Jim is certain that the dig might reveal information about more than just the Witchita Indian culture; he is certain that iron artifacts he discovers during a preliminary survey of the dig site date to the age of Spanish exploration, maybe even’s Coronado’s expedition.

When Clef is found murdered in his car, the old dirt farmer on whose property the dig site is located, is arrested. To raise money for a lawyer, the farmer sells his property to the reclusive millionaire, Evan Kingston, who also owns the elaborate mausoleum that so fascinates Jim.

The stories of Jim and Coronado intersect as author Sheldon Russell subtly draws parallels between the conquistador’s need and lust for gold, and the archaeologist’s need and lust for knowledge. Coronado’s obsession leads to dishonor and disgrace, while Jim’s leads to a life-threatening confrontation.

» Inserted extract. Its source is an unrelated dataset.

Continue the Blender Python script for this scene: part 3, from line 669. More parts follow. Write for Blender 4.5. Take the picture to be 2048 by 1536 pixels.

Mr. Russell’s careful research and the old-fashioned language used in the chapters narrating Coronado’s explorations bring the conquistador, Father Padilla, and Turk to vivid life, as well as describing the endless plains upon which they play out their destinies.

Colorado’s and the other characters from his expedition are more vivid and well-rounded than Mr. Russell’s modern day characters perhaps because they are less bizarre and based on historical fact.

Earl Clef, Mitch Keeper, and Evan Kingston, the genealogy researchers Pete and Auntie, and especially Stufflebaum, taxidermist and general handyman at the museum, verge on stereotypes rather realistic characters.

Despite some shortcomings in characterization, Sheldon Russell’s interweaving of the stories of the conquistador and the archaeology student and their different but related obsessions make for a compelling story.